Flexible multimode sensors based on hierarchical microstructures enable non-destructive grading of fruits in cold chain logistics

Abstract

In practical applications, flexible pressure sensors must demonstrate adequate sensitivity, durability, and the ability to detect both dynamic and static forces across a wide range. The objective of this study is to develop a flexible dual-mechanism piezoelectric/piezoresistive sensor (FDMPS) based on layered microstructures to enable versatile detection in real fruit sorting operations. The FDMPS consists of an upper layer featuring planar MXene electrodes on a PDMS film, a mid-layer comprising microstructured Ag electrodes on a PVDF-TrFE/Silica gel/ZnO film, and a lower layer with microstructured MXene electrodes on a PDMS film composition. To ensure a secure fit, the three-layer structure is treated with APTES and plasma. All electrodes are produced using a pneumatic direct-write process, while the PDMS and piezoelectric films are created via a spin-coating process, making them suitable for large-scale production.

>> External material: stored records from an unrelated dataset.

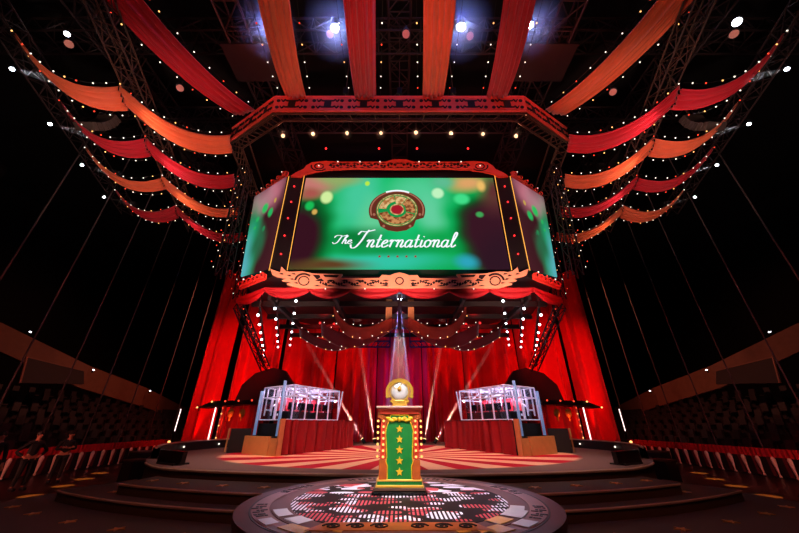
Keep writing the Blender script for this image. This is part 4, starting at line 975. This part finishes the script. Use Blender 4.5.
node = [(-11.39, 8.35), (-12.22, 10.85), (-13.16, 13.4), (-14.07, 16.0)]
inner = [(-8.26, 10.9), (-9.29, 13.5), (-10.32, 16.3), (-11.45, 19.3)]
cols = {-1: ['ribora', 'ribred', 'ribora', 'ribred'], 1: ['ribred', 'ribora', 'ribred', 'ribora']}
for s in (-1, 1):
    for k in range(4):
        cn = 'orange' if cols[s][k] == 'ribora' else 'crimson'; g = -s
        O = Vector((outer[k][0] * g, outer[k][1], SH + .3)); Nn = Vector((node[k][0] * g, node[k][1], SH)); I = Vector((inner[k][0] * g, inner[k][1], SH + .3)); wd = Vector((-.33 * g * -1 * -1, 1, 0)) if False else Vector((node[3][0] - node[0][0], node[3][1] - node[0][1], 0)); wd.x *= g
        pos = ['nearest', 'second nearest', 'third nearest', 'farthest'][k]
        ribbon(O, Nn, .42, 1.1, .9, wd, cols[s][k], f'{pos} {cn} banner on the {SIDE[s]}, outer span beyond the side truss', .6, True, 9, f'{pos} outer {cn} banner on the {SIDE[s]}', f'swagged banners on the {SIDE[s]}')
        ribbon(Nn + Vector((0, .0, .1)), I, 1.1, 1.05, .8, wd, cols[s][k], f'{pos} {cn} banner on the {SIDE[s]}, inner span towards the screen', .6, True, 10, f'{pos} inner {cn} banner on the {SIDE[s]}', f'swagged banners on the {SIDE[s]}')
# overhead banners running towards the viewer
zr = f1.z + .05
for (xr, xe, m, nm) in ((-4.95, -2.3, 'ribora', 'left orange'), (-1.63, -.65, 'ribred', 'middle crimson'), (1.6, .7, 'ribora', 'middle orange'), (4.65, 2.3, 'ribred', 'right crimson')):
    ribbon((xr, RY - .05, zr), (xe, -2.5, 14.8), 1.0, 1.0, 1.8, (1, 0, 0), m, f'{nm} overhead banner running from the ring truss over the viewer', .5, True, 16, f'{nm} overhead banner')
for s, m, nm in ((-1, 'ribred', 'left crimson'), (1, 'ribora', 'right orange')):
    a = aty(400 + s * 154, 112, 10.75); b = Vector((s * 10.5, .2, 16.5))
    d = (b - a).normalized(); wd = Vector((d.y, -d.x, 0))
    ribbon(a, b, 1.15, 1.3, 1.6, wd, m, f'{nm} diagonal banner from the corner of the ring truss', .5, True, 16, f'{nm} diagonal banner')
# line arrays (curved speaker columns)
for s in (-1, 1):
    top_ = aty(400 + s * 293, 122, 9.9); t = thing('line_array_speaker', f'curved black speaker column hanging among the {SIDE[s]} banners', 'speaker', tuple(top_))
    p = top_ + Vector((0, 0, .2)); an = 0
    for k in range(7):
        MB().box(p, (.85, .35, .2), rx=-an).build('speaker_box', 'speaker', t, bevel=.02); an += .11; p = p + Vector((0, -.22 * math.sin(an) * 1.2, -.22 * math.cos(an)))
    MB().tube(top_ + Vector((0, 0, .3)), top_ + Vector((0, 0, 5)), .03, 5).build('rigging_cable', 'truss', t)
# ------------------------------------------------------------------ stands
seatmb = MB(); seatmb.box((0, 0, .42), (.46, .42, .07)); seatmb.box((.22, 0, .68), (.07, .42, .5), ry=.15); seatmb.box((.05, 0, .2), (.12, .3, .4))
proto = None; cnt = 0
brn = mat('stand_riser_concrete', '2c1c1c', .8)
M['suite'] = mat('suite_wall_brown', '7c4c38', .7)
for s in (-1, 1):
    side = SIDE[s]; x0 = 18.4; rows = 9
    st = MB(); prof_ = [(x0, 0)]
    for k in range(rows): prof_ += [(x0 + .9 * k, .45 + .38 * k), (x0 + .9 * (k + 1), .45 + .38 * k)]
    prof_ += [(x0 + .9 * rows, 0)]
    st.prism([(s * x, 8, z) for x, z in prof_], (0, 40, 0)); struct(st.build(f'trim_{3 if s < 0 else 4}', brn))
    far = MB()
    for k in range(rows):
        ymax = 46 - k * 2.2; yy = 9 + .3 * (k % 2); j = 0
        while yy < ymax:
            X_ = s * (x0 + .9 * k + .45); Z_ = .45 + .38 * k; rz = 0 if s > 0 else PI
            if k % 1 == 0 and 12.5 < yy < 29.5 and k < 9:
                if proto is None:
                    proto = seatmb.build('stadium_seat', 'seat', origin=(0, 0, 0)); o = proto
                else: o = proto.copy(); C.objects.link(o)
                o.location = (X_, yy, Z_); o.rotation_euler = (0, 0, rz)
                tag(o, f'empty dark stadium seat in the {side} stand', 'seat', f'stadium seats in the {side} stand'); cnt += 1
            elif yy >= 29.5:
                far.box((X_, yy, Z_ + .42), (.46, .42, .07)); far.box((X_ + s * .22, yy, Z_ + .68), (.07, .42, .5))
            yy += 1.06
    tag(far.build('distant_stadium_seats', 'seat'), f'distant blocks of dark seats at the far end of the {side} stand', 'seats', kind='stuff')
    # suite wall above the seating, stepping down towards the far end
    bw = [aty(400 + s * (400 - px), py, yy) for px, py, yy in ((0, 322, 22), (90, 366, 27), (147, 388, 33), (186, 408, 42))]
    bl = [aty(400 + s * (400 - px), py, yy) for px, py, yy in ((0, 345, 22), (90, 388, 27), (147, 406, 33), (186, 420, 42))]
    ext = bw[0] + (bw[0] - bw[1]); exl = bl[0] + (bl[0] - bl[1])
    TT = [ext] + bw; BB = [exl] + bl; w = MB()
    for i in range(len(TT) - 1):
        a, b, c, d = TT[i], TT[i + 1], BB[i + 1], BB[i]; w.prism([a, b, Vector((b.x, b.y, c.z)), Vector((a.x, a.y, d.z))], (s * .3, 0, 0))
    struct(w.build(f'trim_{5 if s < 0 else 6}', 'suite'))
    # suite opening: dark box with thin lit rail
    t = thing('suite_balcony', f'dark suite opening with thin lit rail above the {side} seats', 'balcony', tuple(aty(400 + s * 345, 370, 21)))
    a = aty(400 + s * 373, 357, 20); b = aty(400 + s * 316, 371, 23.5); c_ = aty(400 + s * 316, 384, 23.5); d = aty(400 + s * 380, 383, 20)
    MB().prism([a, b, c_, d], (s * .4, .3, 0)).build('opening', 'dark_inset', t)
    rl = MB(); rl.tube(a, b, .035, 5); rl.tube(a, d, .06, 5); rl.build('rail', 'suite', t)
    for k, (px, py, yy) in enumerate(((26, 332, 21.5), (90, 370, 26.5), (147, 391, 32.5))):
        p = aty(400 + s * (400 - px), py, yy); p.x -= s * .3
        fixture(p, (p.x * .9, p.y - 1, p.z + 4), .08, 'lensw', f'{["nearest","middle","farthest"][k]} small lamp on the suite wall of the {side} stand', 'wall lamp', f'suite wall lamps on the {side}', name='wall_lamp')
    # front barrier
    for k in range(20):
        y = 12.6 + k * .66; X_ = s * 16.4
        b = thing('crowd_barrier', f'{ORD[k]} red-topped barrier with pale post along the {side} stand', 'barrier', (X_, y, 0), f'red barriers along the {side} stand')
        MB().box((X_, y, .48), (.06, .62, .9)).build('dark_panel', 'black', b)
        MB().grid([[(X_ - s * (.05 + .02 * math.sin(j * 1.9)), y - .33 + .66 * j / 10, z) for z in (.78, 1.0, 1.12)] for j in range(11)]).build('red_drape', 'band', b, thick=.02)
        MB().box((X_ - s * .05, y + .25, .42), (.03, .14, .7)).build('red_panel', 'darkcurtain', b)
        mb = MB().lathe([(.02, .0), (.05, .02), (.05, .07), (.025, .1), (.035, .14), (.075, .55), (.085, .68), (.05, .76), (.02, .78)], (X_ - s * .12, y, .03), 10); mb.build('tapered_post', 'post', b, smooth=True)
    # hanging ropes in front of the stand
    for k in range(9):
        y = 12.2 + k * 2.4
        tag(MB().tube((s * 17.2, y, 1.1), (s * 17.2, y, 24.9), .035, 6).build('hanging_cable', 'cable'), f'{ordn[k]} thin vertical cable from the front before the {side} stand', 'cable', f'vertical cables before the {side} stand')
    for k, (px, py) in enumerate(((130, 443.5), (169, 442))):
        p = aty(400 + s * (400 - px), py, 24); tag(MB().sphere(p, .09).build('round_lamp', 'bulby', smooth=True), f'{["near","far"][k]} small glowing lamp above the {side} barrier', 'lamp')
        tag(MB().tube((p.x, p.y, 0), p - Vector((0, 0, .1)), .03, 6).build('lamp_stand', 'black'), f'{["near","far"][k]} thin stand under glowing lamp, {side}', 'stand')
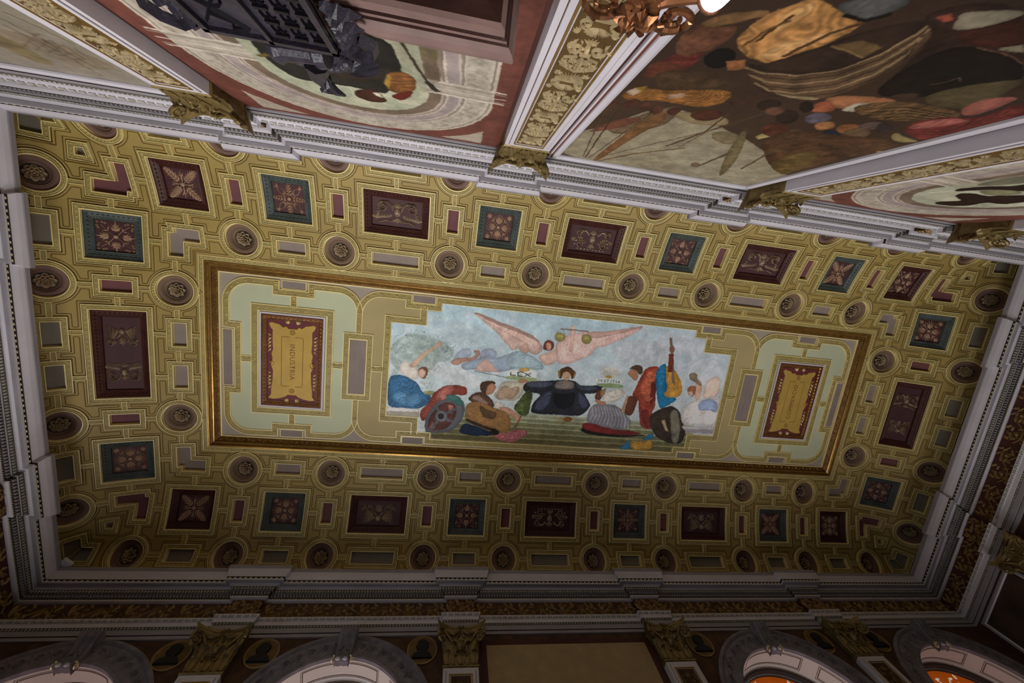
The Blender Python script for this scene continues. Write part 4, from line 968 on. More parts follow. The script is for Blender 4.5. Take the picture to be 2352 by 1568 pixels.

The flexible FDMPS, with a 10 wt% ZnO content, achieves an optimal piezoelectric output of 3.6 V. Additionally, the FDMPS demonstrates excellent linearity (0.997), resistive sensitivity (23.65 kpa−1), and stability (5000 cycles). The incorporation of microstructures significantly enhances the performance of piezoelectric/piezoresistive sensing. Moreover, the FDMPS can accurately measure bending strain rate and angle within the ranges of 0–90°/s (with a sensitivity of 0.014 V/(°·s−1)) and 0–110° (with a sensitivity of 0.216/°), respectively. In a wireless, real-time mode, the FDMPS proves effective in monitoring the reciprocating motion of a robotic arm and assessing fruit ripeness during the grading process. This advancement promotes the development and application of precision agriculture and wearable sensing technologies.